Similarly, industries in Vadodara dump their effluents into Mahisagar and Vishwamitra and the textiles hub Jetpur in Rajkot district into Bhadar, Saurashtra region’s main river.

Under the project, treated effluent from 11 common effluent treatment plants (CETP) of Ahmedabad and one each from Kheda, Vadodara and Jetpur will be discharged into sea through pipelines that would be laid several kilometres in sub-sea.

Accordingly, three pipeline routes were finalised: from Ahmedabad to the Gulf of Cambay of 350 million litre a day (MLD) capacity at ₹1,480 crore, Jetpur to Porbandar of 80MLD capacity at ₹665 crore and Vadodara to the Gulf of Cambay of 60 MLD capacity at ₹130 crore.

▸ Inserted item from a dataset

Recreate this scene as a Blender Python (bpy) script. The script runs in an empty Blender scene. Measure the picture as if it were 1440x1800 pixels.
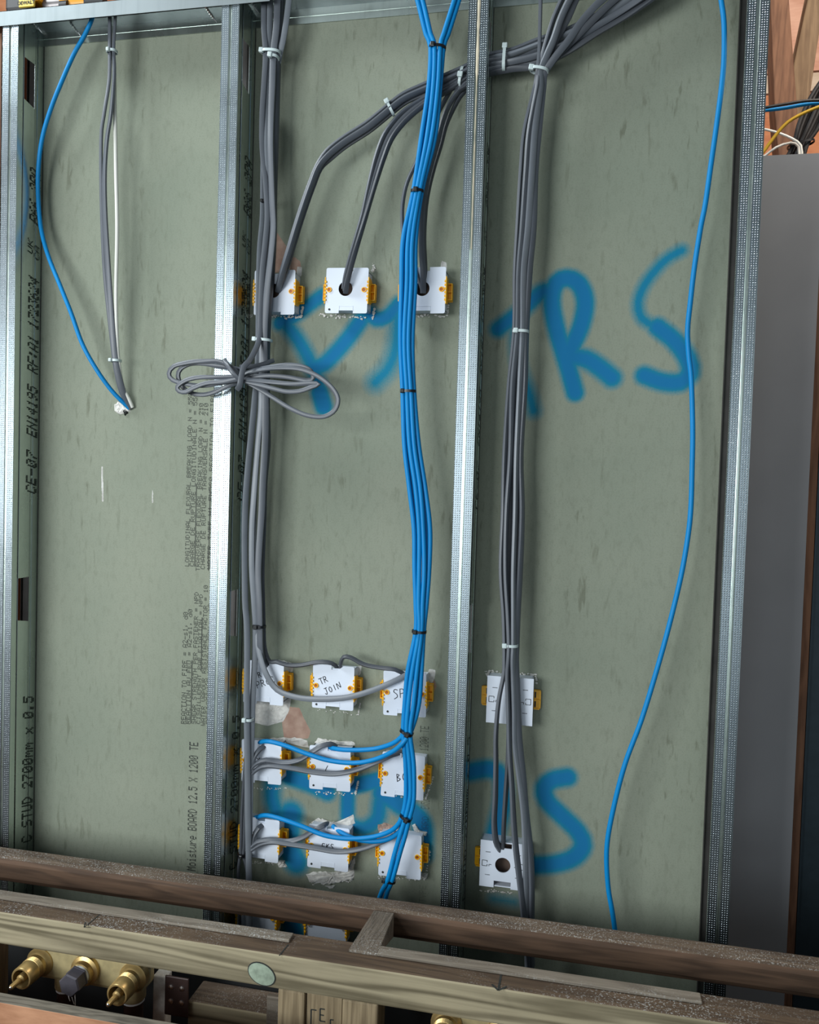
import bpy, bmesh, math, random
import numpy as np
from mathutils import Vector, Matrix

random.seed(7)
S = bpy.context.scene
C = S.collection
PI = math.pi

# ------------------------------------------------------------------ camera
CAM = Vector((.9622, -1.3294, .9646)); RX, RY, RZ, FPX = -.0369, -.0299, .2039, 1451.8
_M = (Matrix.Rotation(RZ, 3, 'Z') @ Matrix.Rotation(RX, 3, 'X') @ Matrix.Rotation(RY, 3, 'Y'))
cam_d = bpy.data.cameras.new('camera'); cam = bpy.data.objects.new('camera', cam_d); C.objects.link(cam)
_r, _f, _u = _M.col[0], _M.col[1], _M.col[2]
cm = Matrix(((_r[0], _u[0], -_f[0], CAM[0]), (_r[1], _u[1], -_f[1], CAM[1]), (_r[2], _u[2], -_f[2], CAM[2]), (0, 0, 0, 1)))
cam.matrix_world = cm
cam_d.sensor_fit = 'HORIZONTAL'; cam_d.sensor_width = 36; cam_d.lens = FPX * 36 / 1440
cam_d.clip_start = .02; cam_d.clip_end = 60
S.camera = cam

def at(u, v, y):
    """the point at depth y seen at picture position (u, v)"""
    d = _M @ Vector(((u - 720) / FPX, 1, (900 - v) / FPX))
    t = (y - CAM[1]) / d[1]
    return CAM + d * t

# ------------------------------------------------------------------ world and lights
w = bpy.data.worlds.new('world'); S.world = w; w.use_nodes = True
bg = w.node_tree.nodes['Background']; bg.inputs[0].default_value = (.60, .72, .80, 1); bg.inputs[1].default_value = .18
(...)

The government had said it would be beneficial for nearly 4,500 industrial units in Ahmedabad, Vadodara, Kheda and Rajkot.

However, the State government has recently informed the High Court, which is hearing a suo motu public interest litigation (PIL) about pollution in the Sabarmati river, that it is “reworking the deep-sea pipeline project after the High Court bench sought to know the status of the project”.

Stumbling blocks

According to sources, the project has run into several stumbling blocks. The local fishermen have objected to the Jetpur-Porbandar pipeline on the ground that the effluents would pollute the sea and kill fishes and marine ecology that would affect their livelihood.

“We have strongly objected to any such move to pollute the sea and kill our livelihood,” said Jivan Jungi, a fisherman and activist in Porbandar.